FORT WORTH, Texas — As employees watched flames engulf the bar they had just cleaned and closed down for the night, few understood the glowing embers in front of them represented the end of an era. The ash pile of the Rainbow Lounge, Fort Worth’s most iconic gay bar and an epicenter of the town’s then-burgeoning “gayborhood,” took with it painful and joyous memories of a gay scene the city hasn’t been able to replicate since.
In 2009, the Rainbow Lounge was the setting for a national news story. Local police and TABC agents raided the then recently-opened bar on the 40th anniversary of the raid at the Stonewall Inn in Greenwich Village, which set off the Stonewall Riots and gave birth to the modern gay rights movement. In Fort Worth, Police made several arrests for public intoxication, and one customer suffered severe brain and head injuries.
The timing of the raid incensed the local gay community and its supporters. The event galvanized a population that had long faced persecution and fought to integrate. A Dallas filmmaker made a documentary about the raid and resulting dialogue with the city and police the resulting protests sparked.
When the Rainbow Lounge burned, the number of gay bars in the city was already comparatively low. Back in the early ’80s, the town boasted nearly 20 gay bars. By 2017, there were only about six or seven in Tarrant County, and most of them were concentrated in a small corridor just south of downtown at the cross-section of Jennings and Pennsylvania avenues. Now, there are even fewer places scattered throughout the city.
Todd Camp — a local gay rights activist, founder of former artistic director and executive director of Q Cinema, which produces the Fort Worth Gay and Lesbian International Film Festival, Fort Worth’s first and only gay film festival — said the lack of local gay bars isn’t necessarily a bad sign for the city.
“The gay community is the dog that caught the car,” he said. “We wanted inclusion — to be part of the bigger world at large — and we got it. You can walk into any bar in the city of Fort Worth on any given night and find gay people in it being openly gay, kissing, being emotional, engaging in public displays of affection with no fear of repercussions because, for the most part, people feel comfortable.”
Camp has been researching Fort Worth’s gay history dating back to the turn of the 20th Century for a book he’s writing. According to his data, there have been more than 100 gay bars in Fort Worth and nearby Arlington, with 651 Club the longest-tenured at about 20 years, and a club called Trix lasting only one weekend.
When prohibition ended, gays and lesbians were forbidden from drinking in bars. Businesses could lose their liquor licenses, or they could face shut down if they served the LGBTQ community. In the ’50s, mafia-owned speakeasies on Fort Worth’s notorious Jacksboro Highway stepped in to serve the community — with watered-down, overpriced drinks.

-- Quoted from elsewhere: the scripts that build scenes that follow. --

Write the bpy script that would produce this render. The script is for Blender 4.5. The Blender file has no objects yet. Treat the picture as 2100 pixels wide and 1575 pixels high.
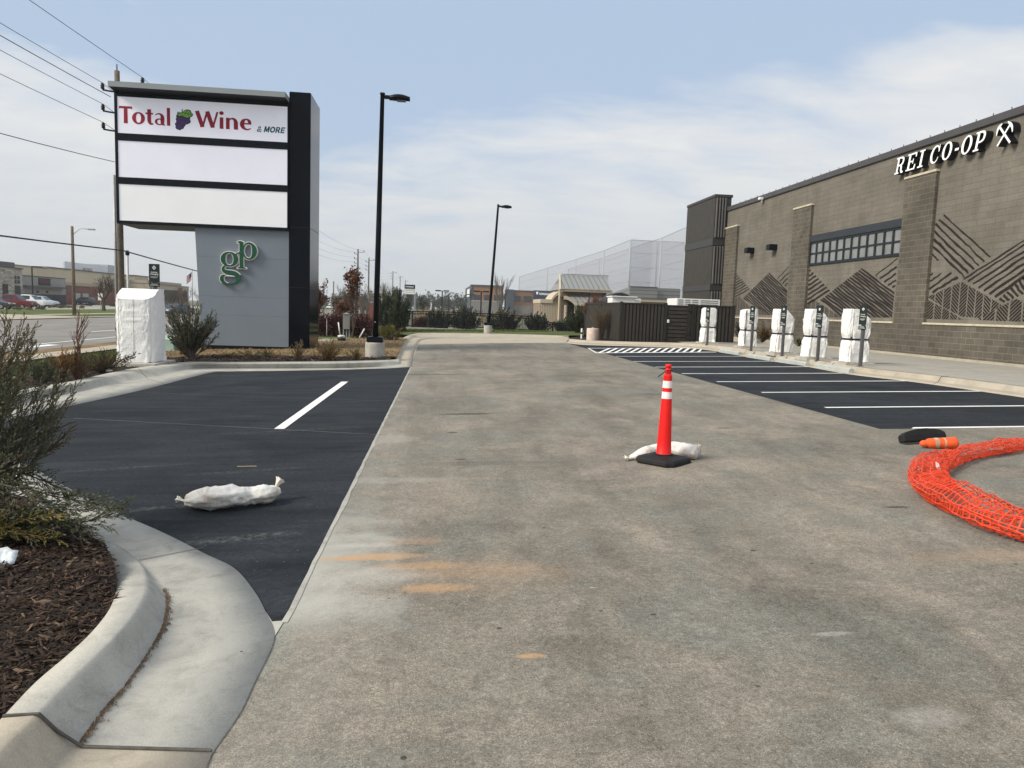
import bpy, bmesh, math, random
from mathutils import Vector, Matrix, noise
R = math.radians
sc = bpy.context.scene
col = sc.collection
rnd = random.Random(7)

# ------------------------------------------------------------------ camera frame
F, CX, CY, H = 1500.0, 1050.0, 787.5, 1.62
VPX, VPY, S_TRUE, S_G = 893.0, 631.0, 0.034, 0.006
def cdir(px, py): return Vector(((px-CX)/F, -(py-CY)/F, -1.0))
YW = cdir(VPX, VPY).normalized()
ZW = cdir(VPX+1000, VPY+1000*S_TRUE).cross(YW).normalized()
XW = YW.cross(ZW).normalized()
def toworld(v): return Vector((v.dot(XW), v.dot(YW), v.dot(ZW)))
_n = toworld(cdir(VPX+1000, VPY+1000*S_G).cross(YW).normalized())
GX = -_n.x/_n.z
CAM = Vector((0, 0, H))
def ray(px, py): return toworld(cdir(px, py))
def lerp(a, b, t): return a+(b-a)*t
def sst(a, b, x):
    t = max(0.0, min(1.0, (x-a)/(b-a))); return t*t*(3-2*t)
ZF = -0.42
XW_ = 17.5                                   # store wall plane
def zt(x, y):
    zl = GX*max(-9.5, min(12.3, x))
    if x < -9.5: zl = lerp(zl, ZF, min(1, (-9.5-x)/4.5))
    if x > 12.3: zl = lerp(zl, 0.33, min(1, (x-12.3)/(XW_-12.3)))
    if y > 48: zl = lerp(zl, ZF, min(1, (y-48)/22))
    return zl
def G(px, py, dz=0.0):
    d = ray(px, py); t0 = 0.3; t = t0
    f = lambda t: (CAM+d*t).z-zt(d.x*t, d.y*t)-dz
    while t < 900 and f(t) > 0: t0 = t; t *= 1.03
    a, b = t0, t
    for _ in range(40):
        m = (a+b)/2
        if f(m) > 0: a = m
        else: b = m
    return CAM+d*b
def onX(px, py, X):
    d = ray(px, py); return CAM+d*(X/d.x)
def onY(px, py, Y):
    d = ray(px, py); return CAM+d*(Y/d.y)
def D(px, py, dep): return CAM+ray(px, py)*dep
def scale_at(p):                              # metres per photo pixel at a point
    v = p-CAM; f = toworld(Vector((0, 0, -1))); return v.dot(f)/F

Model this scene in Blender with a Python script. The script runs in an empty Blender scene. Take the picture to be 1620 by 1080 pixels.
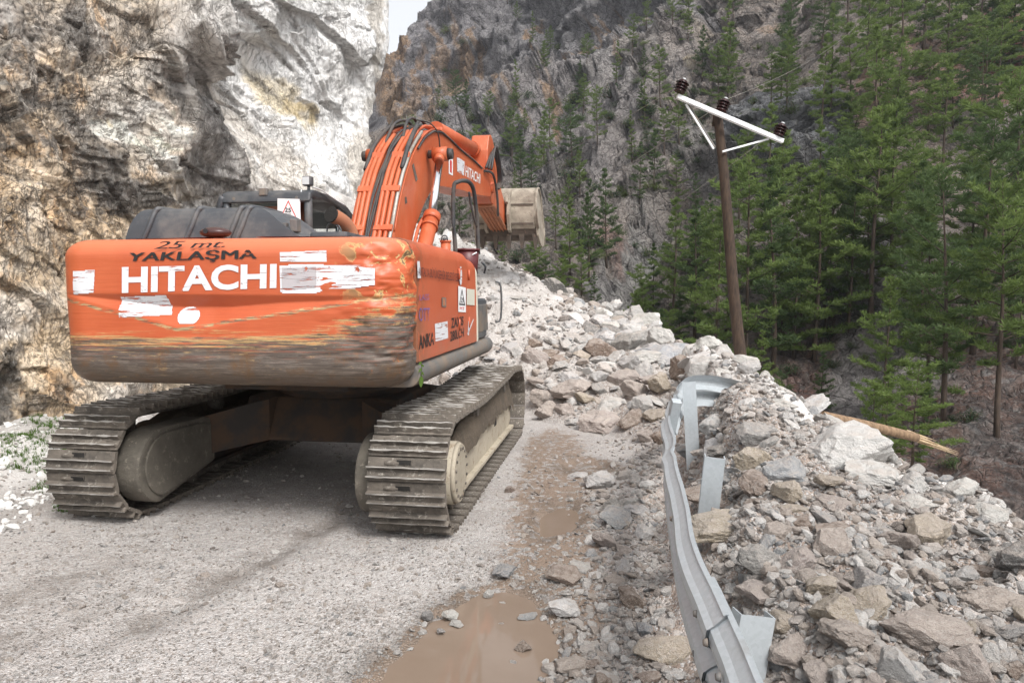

Other gay clubs opened despite police crackdowns, Camp said. Owners employed a lookout person who would flash a red light when police showed up to the clubs.
“All the gay men would grab a girl and they would start dancing so that when they cops came in, they wouldn’t be arrested,” he said.

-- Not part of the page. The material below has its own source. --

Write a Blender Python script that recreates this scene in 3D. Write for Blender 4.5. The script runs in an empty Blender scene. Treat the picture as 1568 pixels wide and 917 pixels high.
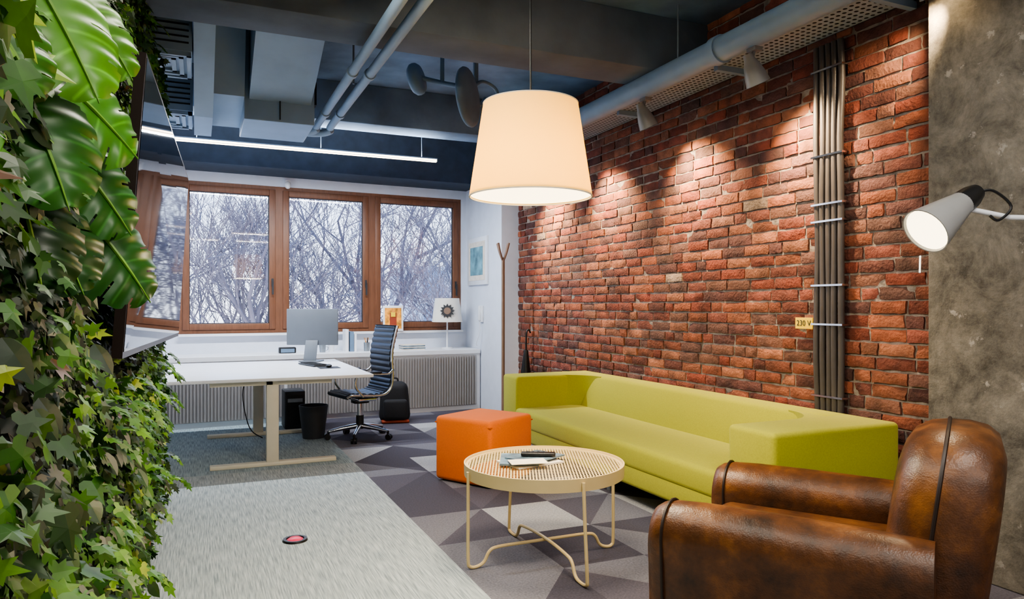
import bpy, bmesh, math, random
from mathutils import Vector, Matrix, Euler, noise
random.seed(7)
R=math.radians
scene=bpy.context.scene

def lin(r,g,b,a=1.0):
    def c(x):
        x/=255.0
        return x/12.92 if x<=0.04045 else ((x+0.055)/1.055)**2.4
    return (c(r),c(g),c(b),a)

# ------------------------------------------------------------ materials
def newmat(name):
    m=bpy.data.materials.new(name); m.use_nodes=True
    nt=m.node_tree; b=nt.nodes['Principled BSDF']
    return m,nt,b
def mat(name,col,rough=0.6,metal=0.0,var=0.12,scale=8.0,bump=0.0,bscale=60.0,stretch=None,emit=None,es=0.0,coat=0.0,sheen=0.0):
    m,nt,b=newmat(name)
    N=nt.nodes; L=nt.links
    tc=N.new('ShaderNodeTexCoord'); mp=N.new('ShaderNodeMapping')
    L.new(tc.outputs['Object'],mp.inputs['Vector'])
    if stretch: mp.inputs['Scale'].default_value=stretch
    no=N.new('ShaderNodeTexNoise'); no.inputs['Scale'].default_value=scale; no.inputs['Detail'].default_value=5
    L.new(mp.outputs['Vector'],no.inputs['Vector'])
    rp=N.new('ShaderNodeValToRGB')
    c=Vector(col[:3])
    rp.color_ramp.elements[0].position=0.3; rp.color_ramp.elements[1].position=0.7
    rp.color_ramp.elements[0].color=(*(c*(1-var)),1); rp.color_ramp.elements[1].color=(*(c*(1+var)),1)
    L.new(no.outputs['Fac'],rp.inputs['Fac']); L.new(rp.outputs['Color'],b.inputs['Base Color'])
    b.inputs['Roughness'].default_value=rough; b.inputs['Metallic'].default_value=metal
    b.inputs['Coat Weight'].default_value=coat
    b.inputs['Sheen Weight'].default_value=sheen
    if bump>0:
        n2=N.new('ShaderNodeTexNoise'); n2.inputs['Scale'].default_value=bscale; n2.inputs['Detail'].default_value=4
        L.new(mp.outputs['Vector'],n2.inputs['Vector'])
        bp=N.new('ShaderNodeBump'); bp.inputs['Strength'].default_value=bump; bp.inputs['Distance'].default_value=0.01
        L.new(n2.outputs['Fac'],bp.inputs['Height']); L.new(bp.outputs['Normal'],b.inputs['Normal'])
    if emit:
        b.inputs['Emission Color'].default_value=emit; b.inputs['Emission Strength'].default_value=es
    return m
def math_node(nt,op,a,b=None):
    n=nt.nodes.new('ShaderNodeMath'); n.operation=op
    for i,x in enumerate((a,b)):
        if x is None: continue
        if isinstance(x,(int,float)): n.inputs[i].default_value=x
        else: nt.links.new(x,n.inputs[i])
    return n.outputs[0]

M={}
M['white']=mat('white_laminate',lin(226,228,232),0.35,var=0.02)
M['wallwhite']=mat('white_plaster',lin(214,220,232),0.85,var=0.03,bump=0.05)
M['beige_metal']=mat('beige_powdercoat',lin(212,188,136),0.45,var=0.03)
M['desk_metal']=mat('cream_powdercoat',lin(205,200,182),0.45,var=0.03)
M['black']=mat('black_plastic',lin(22,22,24),0.4)
M['darkgrey']=mat('dark_grey_plastic',lin(50,52,56),0.5)
M['monitorgrey']=mat('monitor_back_grey',lin(104,110,118),0.4,var=0.03)
M['chrome']=mat('chrome',lin(215,215,218),0.15,1.0,var=0.02)
M['steel']=mat('galvanised_steel',lin(150,158,165),0.4,0.7,var=0.1,scale=15)
M['lampgrey']=mat('lamp_grey_enamel',lin(140,140,140),0.35,0.0,var=0.05)
M['bluegrey']=mat('blue_grey_paint',lin(104,128,152),0.6,var=0.18,scale=3,bump=0.1,bscale=15)
M['duct']=mat('duct_paint',lin(134,156,178),0.5,var=0.08,scale=4)
M['ceil']=mat('ceiling_concrete_blue',lin(106,130,156),0.8,var=0.35,scale=2.5,bump=0.3,bscale=12)
M['ceilbeam']=mat('beam_concrete_grey',lin(92,100,110),0.8,var=0.3,scale=2.0,bump=0.3,bscale=10)
M['ceildark']=mat('dark_soffit',lin(50,60,74),0.7,var=0.2)
M['wood']=mat('brown_window_wood',lin(118,78,56),0.45,var=0.15,scale=6,stretch=(8,8,1))
M['woodlight']=mat('pale_wood',lin(128,104,88),0.5,var=0.1,stretch=(8,8,1))
M['panel']=mat('fluted_beige_panel',lin(150,146,144),0.6,var=0.03)
M['sofa']=mat('green_wool_fabric',lin(164,163,46),0.95,var=0.08,scale=120,bump=0.25,bscale=500,sheen=0.1)
M['pouf']=mat('orange_fabric',lin(228,112,24),0.95,var=0.06,scale=120,bump=0.25,bscale=500,sheen=0.1)
M['pouftop']=mat('orange_fabric_seam',lin(190,86,14),0.95)
M['rubber']=mat('hvac_black',lin(18,20,22),0.7)
M['paper']=mat('paper',lin(225,215,200),0.7,var=0.1,scale=20)
M['magazine']=mat('magazine_cover',lin(96,116,130),0.35,var=0.7,scale=14)
M['yellow']=mat('yellow_label',lin(245,205,30),0.5,var=0.02)
M['fabricblack']=mat('backpack_nylon',lin(26,26,30),0.8,bump=0.3,bscale=150)
M['redacc']=mat('glowing_red_plastic',lin(190,30,60),0.4,emit=lin(220,30,90),es=0.3)  # plain plastic with a faint added glow, not a lamp
M['orangeacc']=mat('backpack_trim',lin(150,60,30),0.6)
M['art']=mat('art_print_teal',lin(110,155,165),0.6,var=0.7,scale=5)
M['artor']=mat('art_print_orange',lin(225,150,50),0.6,var=0.7,scale=16)
M['cable']=mat('cable_conduit_grey',lin(72,66,64),0.45,var=0.1)
M['blackleather']=mat('black_leather',lin(28,36,50),0.35,var=0.2,scale=20,bump=0.15,bscale=120,coat=0.1)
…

Homosexuality, he said, only really became taboo in the ’50s and ’60s. Though the gay community wasn’t integrated then, it lived alongside the heterosexual community peacefully.
“At the turn of the century and into the ’20s, drag acts and female impersonation was just wildly popular,” Camp said. “No one really had a problem with gayness. It was strange. It was different. But it was a world that didn’t bother them. That was always interesting to me, and that’s an area we don’t really know anything about.”
One of the reasons the Fort Worth gay bar scene has been slow to grow since the 1980s is the lure of Dallas’ thriving gay scene drawing away people — particularly young people who prefer a more up-tempo dance scene rather than Fort Worth’s more languid come-as-you-are vibe.
“The whole Dallas versus Fort Worth kind of thing dates back to the ’50s and ’60s,” Camp said. “There was a parking lot downtown that was infamous, because that was where gays would meet and they would all park and then drive to Dallas bars. Dallas always had a much more thriving gay scene.”
Countless publications have spent wells of ink opining the death of the gay bar in general. San Francisco recently lost The Gangway, that city’s oldest, longest-running gay bar. New York has seen many clubs shutter, such as the legendary leather bar The Rawhide — open since 1979, long-tenured dance club Splash, G Lounge, and others. Los Angeles said goodbye to The Palms, Circus Disco and The Other Side.
Locals around the country say gentrification is to blame, and the LGBTQ community usually augurs coming development. The cycle is now a familiar one: Gays move into a downtrodden area, build it up, create a community, and developers swoop in and price them out of the neighborhood.
While the area surrounding the Fort Worth gayborhood has developed at the pace of the Game of Thrones opening, the buildings and bones of the cross-section are still mostly intact. Newly opened Liberty Lounge, though not a gay bar, is very LGBTQ-friendly. It has opened in a spot that has traditionally been a station of the cross for local LGBTQ folks. The longest-tenured gay bar in Fort Worth isn’t in the old gayborhood. Club Changes occupies a prominent space on East Lancaster Avenue in East Fort Worth.
“I still firmly believe that the role of the gay bar is still important, because I still believe that the coming out process is painful,” Camp said. “It’s hard, no matter how many role models there are, no matter how many television shows and movies affirm you as a person, it still hurts. It’s still scary. You still feel alone. You still feel abandoned by the rest of the world. You still feel like an outcast.
“So the role of the bar was, I can go to this place where everybody is like me, and I will be safe and it will be OK.,” he continued.